The company got its start in 1994, when Bell, a former executive with Paramount Pictures’ interactive division, teamed up with partner Michael Wegmann. The two started their business in a Venice basement with a $25,000 investment by a Paramount executive. They began by bundling previously issued software titles, ones which were typically no longer at their sales peak. By getting non-exclusive rights from publishers and selling groups of game or educational titles together at a discount, Encore quickly established a niche.

“It was the K-Tel model,” Bell said, referring to the compilations of hit singles on CDs and audiotapes sold on television. “Our first product sold $1 million in the first few months.”

However, the business was cheap and easy to get into, and competition soon cut margins so thin that the two entrepreneurs decided to expand, although bundling remains a small part of Encore’s business.
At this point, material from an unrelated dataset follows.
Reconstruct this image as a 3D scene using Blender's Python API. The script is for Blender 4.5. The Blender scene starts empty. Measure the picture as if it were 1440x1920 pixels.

The company decided to develop educational software, and hit on a math preparatory product for grades 6 through 12. That product is Encore’s top seller; it and the company’s other tutorial titles retail for between $20 around $40.

“They found a good niche in the educational software market and they’ve been extremely successful at it,” said Brian Burke, vice president and general manager for the computer products division of Navarre Corp., a Midwest software distributor. “The big-box stores carry 1,500 to 2,000 titles at most, and there are 7,000 to 8,000 titles being released every year. Publishers need to distinguish themselves and Encore is doing that.”

The company has drawn praise for its partnerships, which include the exclusive software rights to products from the test-preparation chain Kaplan Inc. Encore wrested that contract away last year from Havas Interactive, a Torrance-based software publisher. Kaplan’s market share in the niche was slipping against competitor Princeton Review, but the company was originally skeptical as to whether Encore could help it out.

“I think they may have met with us to cross us off their list,” Bell said. “But they left Havas to go with us. Kaplan regained their market dominance. And Havas is literally 10 times our size.”

Encore has recently ventured into the Internet with its math.com site, which isn’t profitable yet but is drawing 500,000 unique visitors every month. Now, Encore also is broadening its market by entering the game console market, with a series of titles aimed at the Sega Dreamcast, Nintendo 64 and Sony PlayStation crowd.

To do that, the company recently took on its first outside financing, getting $7.5 million from Florida-based Raymond James Capital Inc. to help expand its console and Internet strategies.

“The first thing that impressed us was that the company’s been profitable from its inception,” said Raymond James Managing Director Gary Downing. “That’s unusual to find any business with that track record, let alone one in the software publishing business. The console business is a logical extension. They can expand without a lot of risk. They’re not developing new titles from scratch; they’re leveraging existing titles. There’s a whole convergence happening with DVDs, CD-ROMs and console platforms all coming together, and it makes sense to get into that market now.”

Of course, maintaining the kind of growth Encore has seen up until now may be hard, but Bell thinks it’s possible.

“Revenue gain has been rapid, but we have a strategy to keep going,” he said. Since the Raymond James deal, “the phone’s been ringing off the hook. We’ve been a total low-profile company. This has really allowed us to surface. I’m certain we can keep going.”